Experimental Centric Pedagogy
Project Team: Dr. Qiang Le, Dr. Otsebele Nare, Dr. Zhao Sun
Funded by: NSF
Hampton University is collaborating with 12 HBCU electrical and computer engineering ABET accredited programs (with Howard University as Lead Institution) on a project to implement and expand experimental centric based instructional pedagogy (ECP) in engineering curricula. The key goal of the project is the production of a larger number of better prepared African American engineers, as well as other students who have a better public understanding of technology and its role in STEM education and policy. The guiding hypothesis is that engineering education works best in a learning environment in which experimentation plays a central role rather than existing on the periphery as is too often the case at too many engineering schools. The cost of building, maintaining, supporting and using expensive, limited-access experimental facilities has historically made it difficult to fully integrate hands-on, hardware-based learning experiences into our classrooms.

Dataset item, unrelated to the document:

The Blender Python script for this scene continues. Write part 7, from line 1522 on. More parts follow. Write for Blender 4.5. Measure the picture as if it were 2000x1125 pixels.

The recent availability of personal instrumentation (e.g. Mobile Studio, Analog Discovery, myDAQ and others) has so lowered the traditional barriers to implementation that ECP is now feasible just about anywhere and anytime. In this paper, we explore the remaining barriers to making ECP a reality in required ECE circuits and electronics sequences. All of the partner schools have successfully changed their courses to incorporate experiments and other activities built around Analog Discovery. These courses were generally the first to be impacted by personal instrumentation at other institutions, so there was a lot of existing content available to be adapted/adopted by project partners in either lab courses or lecture course that previously had no hands-on component.